Serena Mitnik-Miller (b. 1981, Massachusetts)
Lives and works in Los Angeles, California
Serena Mitnik-Miller is a painter whose work explores the balance between repetition and variation, structure and spontaneity. Working in watercolor on paper, she creates layered compositions through hand-drawn lines, geometric forms, and transparent washes. Each painting is built slowly, through a process that is both intuitive and precise—where gesture, rhythm, and material guide the outcome. What results is a visual language that feels at once methodical and formal yet deeply personal and open.

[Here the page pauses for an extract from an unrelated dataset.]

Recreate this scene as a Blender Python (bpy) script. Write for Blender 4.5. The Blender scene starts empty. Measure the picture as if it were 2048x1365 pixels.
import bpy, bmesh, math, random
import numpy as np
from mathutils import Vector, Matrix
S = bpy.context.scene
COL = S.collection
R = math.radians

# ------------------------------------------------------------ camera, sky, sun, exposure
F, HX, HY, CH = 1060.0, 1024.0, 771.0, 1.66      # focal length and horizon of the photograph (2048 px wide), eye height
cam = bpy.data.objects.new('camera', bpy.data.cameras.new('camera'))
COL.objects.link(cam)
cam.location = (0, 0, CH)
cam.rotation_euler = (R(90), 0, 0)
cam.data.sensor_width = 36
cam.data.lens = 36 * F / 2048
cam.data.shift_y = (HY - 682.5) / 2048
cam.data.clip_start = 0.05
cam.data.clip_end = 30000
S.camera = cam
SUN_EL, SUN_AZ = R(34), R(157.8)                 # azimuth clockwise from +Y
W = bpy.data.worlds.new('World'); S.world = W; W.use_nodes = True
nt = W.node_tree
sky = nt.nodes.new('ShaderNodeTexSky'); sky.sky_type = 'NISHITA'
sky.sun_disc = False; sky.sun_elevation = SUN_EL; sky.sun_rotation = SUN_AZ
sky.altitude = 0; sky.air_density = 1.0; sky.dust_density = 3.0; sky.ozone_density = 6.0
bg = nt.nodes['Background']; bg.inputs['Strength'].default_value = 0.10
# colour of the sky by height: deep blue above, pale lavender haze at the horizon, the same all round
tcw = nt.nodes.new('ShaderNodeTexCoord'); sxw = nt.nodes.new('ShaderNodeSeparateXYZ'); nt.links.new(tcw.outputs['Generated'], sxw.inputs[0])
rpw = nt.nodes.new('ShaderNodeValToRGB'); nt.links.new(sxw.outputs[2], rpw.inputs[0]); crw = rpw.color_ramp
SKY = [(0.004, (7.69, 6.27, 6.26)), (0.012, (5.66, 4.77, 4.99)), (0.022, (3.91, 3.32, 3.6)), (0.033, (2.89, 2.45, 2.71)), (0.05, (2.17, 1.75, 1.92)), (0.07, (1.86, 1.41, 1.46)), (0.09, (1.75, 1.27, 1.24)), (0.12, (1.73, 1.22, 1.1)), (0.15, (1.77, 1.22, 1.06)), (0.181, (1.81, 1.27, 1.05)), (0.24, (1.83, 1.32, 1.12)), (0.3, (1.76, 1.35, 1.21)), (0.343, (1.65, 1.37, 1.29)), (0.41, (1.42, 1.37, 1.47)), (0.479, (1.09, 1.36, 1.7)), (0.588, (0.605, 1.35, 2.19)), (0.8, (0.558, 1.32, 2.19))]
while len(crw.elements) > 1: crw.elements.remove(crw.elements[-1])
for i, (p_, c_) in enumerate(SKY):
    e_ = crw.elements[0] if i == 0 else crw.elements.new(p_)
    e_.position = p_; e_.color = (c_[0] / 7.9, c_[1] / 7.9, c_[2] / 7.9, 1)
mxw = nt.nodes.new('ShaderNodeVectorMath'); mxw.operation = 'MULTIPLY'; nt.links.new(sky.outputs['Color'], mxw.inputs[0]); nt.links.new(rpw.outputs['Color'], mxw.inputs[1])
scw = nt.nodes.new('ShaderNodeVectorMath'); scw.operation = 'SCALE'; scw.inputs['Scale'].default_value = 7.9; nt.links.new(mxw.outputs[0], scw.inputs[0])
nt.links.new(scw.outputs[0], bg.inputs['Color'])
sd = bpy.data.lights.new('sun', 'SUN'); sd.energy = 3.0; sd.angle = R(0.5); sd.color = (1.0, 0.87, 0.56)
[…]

Her practice has developed over years of focused work shaped by both place and process. Time in the Bay Area laid the foundation for a material-led, rhythm-driven approach that continues to define her work. Now based in the mountains of Los Angeles near the Pacific, she also spends significant time in the desert, she draws from the light, stillness, and openness found in both settings. These qualities surface through the work in quiet ways, as spatial and emotional cues—quietly embedded in the balance, structure, movement, and tone of the work.
Mitnik-Miller’s paintings sit within a West Coast lineage that includes the reductive clarity of minimalism and the perceptual sensitivity of the Light and Space movement. Her work resists spectacle, inviting instead a slower, more sustained kind of looking. Each composition is shaped entirely by hand, built through repetition and revision. The simplicity of form belies the complexity of its making—a process rooted in attention, restraint, and the material intelligence of working analog.
Her work has been exhibited in solo and group exhibitions in New York, Los Angeles, San Francisco, Tokyo, and other international venues, and is included in the U.S. Department of State’s Art in Embassies program. She received her B.A. in Photography and Printmaking from the University of California, Santa Cruz.